> **DATA**
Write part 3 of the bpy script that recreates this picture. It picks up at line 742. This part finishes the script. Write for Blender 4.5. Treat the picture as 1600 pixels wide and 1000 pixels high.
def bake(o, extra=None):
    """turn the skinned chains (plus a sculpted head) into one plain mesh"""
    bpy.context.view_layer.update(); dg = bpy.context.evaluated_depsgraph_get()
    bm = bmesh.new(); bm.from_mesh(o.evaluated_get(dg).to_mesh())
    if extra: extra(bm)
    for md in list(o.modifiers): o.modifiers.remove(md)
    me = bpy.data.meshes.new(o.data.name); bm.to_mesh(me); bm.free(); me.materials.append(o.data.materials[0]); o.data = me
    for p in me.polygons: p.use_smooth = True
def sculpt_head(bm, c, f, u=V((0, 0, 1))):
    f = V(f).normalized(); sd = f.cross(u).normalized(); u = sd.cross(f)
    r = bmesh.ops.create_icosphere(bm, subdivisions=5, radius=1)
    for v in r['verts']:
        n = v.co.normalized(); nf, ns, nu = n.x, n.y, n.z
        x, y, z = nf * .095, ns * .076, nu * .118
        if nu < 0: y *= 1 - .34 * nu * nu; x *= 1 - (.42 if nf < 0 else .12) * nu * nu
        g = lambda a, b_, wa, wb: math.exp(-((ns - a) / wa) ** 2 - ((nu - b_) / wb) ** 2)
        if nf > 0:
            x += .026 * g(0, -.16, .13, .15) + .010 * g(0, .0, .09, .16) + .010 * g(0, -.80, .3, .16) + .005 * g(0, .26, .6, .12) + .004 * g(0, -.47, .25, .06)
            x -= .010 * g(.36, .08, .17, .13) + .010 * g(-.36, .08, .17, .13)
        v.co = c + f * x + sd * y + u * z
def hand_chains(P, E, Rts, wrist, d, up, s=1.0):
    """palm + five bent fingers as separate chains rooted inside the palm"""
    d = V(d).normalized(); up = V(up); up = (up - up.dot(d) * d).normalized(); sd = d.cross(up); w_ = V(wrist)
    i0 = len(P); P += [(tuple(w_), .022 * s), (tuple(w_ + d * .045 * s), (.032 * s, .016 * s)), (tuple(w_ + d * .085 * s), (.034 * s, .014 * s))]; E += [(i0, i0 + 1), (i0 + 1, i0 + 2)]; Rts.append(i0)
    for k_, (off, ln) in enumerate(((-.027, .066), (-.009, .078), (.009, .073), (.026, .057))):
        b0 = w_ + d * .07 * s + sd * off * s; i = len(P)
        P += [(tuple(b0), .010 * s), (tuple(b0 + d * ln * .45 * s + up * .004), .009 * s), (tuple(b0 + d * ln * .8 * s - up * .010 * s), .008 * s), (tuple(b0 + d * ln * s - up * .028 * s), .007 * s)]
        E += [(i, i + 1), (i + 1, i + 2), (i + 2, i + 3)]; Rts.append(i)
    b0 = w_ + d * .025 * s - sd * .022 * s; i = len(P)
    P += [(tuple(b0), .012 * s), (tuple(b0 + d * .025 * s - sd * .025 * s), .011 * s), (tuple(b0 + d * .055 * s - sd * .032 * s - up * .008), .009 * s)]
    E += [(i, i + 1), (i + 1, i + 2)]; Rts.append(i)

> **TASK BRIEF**
Copy all of the material word for word.

> **ANSWER TO THIS EXERCISE**
Write part 3 of the bpy script that recreates this picture. It picks up at line 742. This part finishes the script. Write for Blender 4.5. Treat the picture as 1600 pixels wide and 1000 pixels high.
def bake(o, extra=None):
    """turn the skinned chains (plus a sculpted head) into one plain mesh"""
    bpy.context.view_layer.update(); dg = bpy.context.evaluated_depsgraph_get()
    bm = bmesh.new(); bm.from_mesh(o.evaluated_get(dg).to_mesh())
    if extra: extra(bm)
    for md in list(o.modifiers): o.modifiers.remove(md)
    me = bpy.data.meshes.new(o.data.name); bm.to_mesh(me); bm.free(); me.materials.append(o.data.materials[0]); o.data = me
    for p in me.polygons: p.use_smooth = True
def sculpt_head(bm, c, f, u=V((0, 0, 1))):
    f = V(f).normalized(); sd = f.cross(u).normalized(); u = sd.cross(f)
    r = bmesh.ops.create_icosphere(bm, subdivisions=5, radius=1)
    for v in r['verts']:
        n = v.co.normalized(); nf, ns, nu = n.x, n.y, n.z
        x, y, z = nf * .095, ns * .076, nu * .118
        if nu < 0: y *= 1 - .34 * nu * nu; x *= 1 - (.42 if nf < 0 else .12) * nu * nu
        g = lambda a, b_, wa, wb: math.exp(-((ns - a) / wa) ** 2 - ((nu - b_) / wb) ** 2)
        if nf > 0:
            x += .026 * g(0, -.16, .13, .15) + .010 * g(0, .0, .09, .16) + .010 * g(0, -.80, .3, .16) + .005 * g(0, .26, .6, .12) + .004 * g(0, -.47, .25, .06)
            x -= .010 * g(.36, .08, .17, .13) + .010 * g(-.36, .08, .17, .13)
        v.co = c + f * x + sd * y + u * z
def hand_chains(P, E, Rts, wrist, d, up, s=1.0):
    """palm + five bent fingers as separate chains rooted inside the palm"""
    d = V(d).normalized(); up = V(up); up = (up - up.dot(d) * d).normalized(); sd = d.cross(up); w_ = V(wrist)
    i0 = len(P); P += [(tuple(w_), .022 * s), (tuple(w_ + d * .045 * s), (.032 * s, .016 * s)), (tuple(w_ + d * .085 * s), (.034 * s, .014 * s))]; E += [(i0, i0 + 1), (i0 + 1, i0 + 2)]; Rts.append(i0)
    for k_, (off, ln) in enumerate(((-.027, .066), (-.009, .078), (.009, .073), (.026, .057))):
        b0 = w_ + d * .07 * s + sd * off * s; i = len(P)
        P += [(tuple(b0), .010 * s), (tuple(b0 + d * ln * .45 * s + up * .004), .009 * s), (tuple(b0 + d * ln * .8 * s - up * .010 * s), .008 * s), (tuple(b0 + d * ln * s - up * .028 * s), .007 * s)]
        E += [(i, i + 1), (i + 1, i + 2), (i + 2, i + 3)]; Rts.append(i)
    b0 = w_ + d * .025 * s - sd * .022 * s; i = len(P)
    P += [(tuple(b0), .012 * s), (tuple(b0 + d * .025 * s - sd * .025 * s), .011 * s), (tuple(b0 + d * .055 * s - sd * .032 * s - up * .008), .009 * s)]
    E += [(i, i + 1), (i + 1, i + 2)]; Rts.append(i)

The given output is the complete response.